Dal punto di vista culturale e politico il Partizani deve unire e non dividere. È la squadra di tutti e non possono esserci eccezioni. L’Albania è un paese troppo piccolo per dividerci e stabilire un’appartenenza politica come condizione per far parte della nostra tifoseria. Chiunque può, individualmente, esprimere le proprie idee e volontà politiche, ma allo stadio abbiamo tutti un ideale: il Partizani. Detto questo, per rappresentare il Partizani dobbiamo trasmettere i valori e il significato del nostro club, e quindi non siamo razzisti, non discriminiamo su base territoriale, nazionale, religiosa. E non accettiamo nessuna forma di discriminazione. Abbiamo fatto delle iniziative sociali facendo donazioni a famiglie povere, che purtroppo in Albania sono molte. E per questo odiamo tutti i partiti e tutta la politica in Albania. E quando c’è stata l’occasione abbiamo attaccato tutti, senza peli sulla lingua, anche quei politici che si proclamano nostri tifosi.

E quali sono i rapporti ufficiali con la squadra?

I rapporti con la squadra e con il club sono rapporti di rispetto e di sostegno. Siamo molto legati ai colori del nostro club e esigiamo da loro solamente che trattino la maglia con grande passione e massimo rispetto. Li sosteniamo in qualsiasi occasione, basta che lottino per noi e noi lottiamo per loro. Semplice.

Seguite anche la nazionale?

Per quanto riguarda la nazionale la sosteniamo, ma non come gruppo organizzato, cosa che fanno quasi tutti i gruppi in Albania. Abbiamo deciso di seguire un’altra via, diversa dagli altri.

Nel periodo in cui siamo nati, quasi tutti i gruppi cercavano di apparire durante le partite della Nazionale, che erano diventate un palcoscenico cercato da tutti. Per noi no, abbiamo pensato che era meglio esserci, che apparire e abbiamo seguito questa strada. Comunque la Nazionale oggi è diventata un business di scout di agenti e di sponsor mediatici. 

Siamo arrivati alla fine dell’intervista, volete aggiungere qualcosa?

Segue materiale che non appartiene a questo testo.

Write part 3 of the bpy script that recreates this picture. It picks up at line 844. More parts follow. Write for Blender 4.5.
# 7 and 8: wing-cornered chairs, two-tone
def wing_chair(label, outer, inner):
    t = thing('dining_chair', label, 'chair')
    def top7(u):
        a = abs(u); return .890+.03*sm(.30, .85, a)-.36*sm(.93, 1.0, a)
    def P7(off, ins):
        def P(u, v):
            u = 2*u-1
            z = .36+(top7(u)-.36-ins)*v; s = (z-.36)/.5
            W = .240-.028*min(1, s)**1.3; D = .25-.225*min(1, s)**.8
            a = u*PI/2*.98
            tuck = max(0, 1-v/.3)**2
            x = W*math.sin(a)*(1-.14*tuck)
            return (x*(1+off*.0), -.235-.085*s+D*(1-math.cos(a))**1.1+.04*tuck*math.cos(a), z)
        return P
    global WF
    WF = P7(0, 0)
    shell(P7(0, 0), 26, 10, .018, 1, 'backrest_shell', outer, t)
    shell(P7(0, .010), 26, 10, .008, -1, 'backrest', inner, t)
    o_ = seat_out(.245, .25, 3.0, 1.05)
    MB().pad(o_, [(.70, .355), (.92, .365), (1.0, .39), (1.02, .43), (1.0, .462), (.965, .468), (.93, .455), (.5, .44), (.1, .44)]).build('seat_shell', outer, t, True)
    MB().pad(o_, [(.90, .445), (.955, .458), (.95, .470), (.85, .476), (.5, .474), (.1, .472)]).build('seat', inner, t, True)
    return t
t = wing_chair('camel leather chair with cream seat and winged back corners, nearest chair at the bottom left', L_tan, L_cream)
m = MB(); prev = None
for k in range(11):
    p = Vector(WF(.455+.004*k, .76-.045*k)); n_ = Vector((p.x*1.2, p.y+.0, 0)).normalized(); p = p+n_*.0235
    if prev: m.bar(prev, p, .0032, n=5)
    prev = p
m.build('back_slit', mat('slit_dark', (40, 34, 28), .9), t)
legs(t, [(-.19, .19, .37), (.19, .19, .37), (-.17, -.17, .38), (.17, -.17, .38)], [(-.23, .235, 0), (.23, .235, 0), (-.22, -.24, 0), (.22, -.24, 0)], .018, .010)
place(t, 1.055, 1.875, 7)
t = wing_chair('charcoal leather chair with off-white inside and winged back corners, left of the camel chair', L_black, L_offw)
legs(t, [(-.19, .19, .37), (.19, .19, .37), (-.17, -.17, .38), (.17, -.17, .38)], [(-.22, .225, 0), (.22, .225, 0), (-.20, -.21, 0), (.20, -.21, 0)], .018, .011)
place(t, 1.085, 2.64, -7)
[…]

Tra tutto quello che è successo abbiamo sempre cercato di fare tutto a modo nostro, con l’obiettivo di diventare un gruppo importante in Europa. Abbiamo molta strada da fare, ma con molta determinazione arriveremo là dove vogliamo! Orgoglio, passione e unicità. Questo ci contraddistingue e ci fa pensare che la nostra storia è unica. Ci sono ancora molti libri da scrivere, molte canzoni da cantare, coreografie e bandiere da sventolare e qualche titolo che dobbiamo ancora vincere.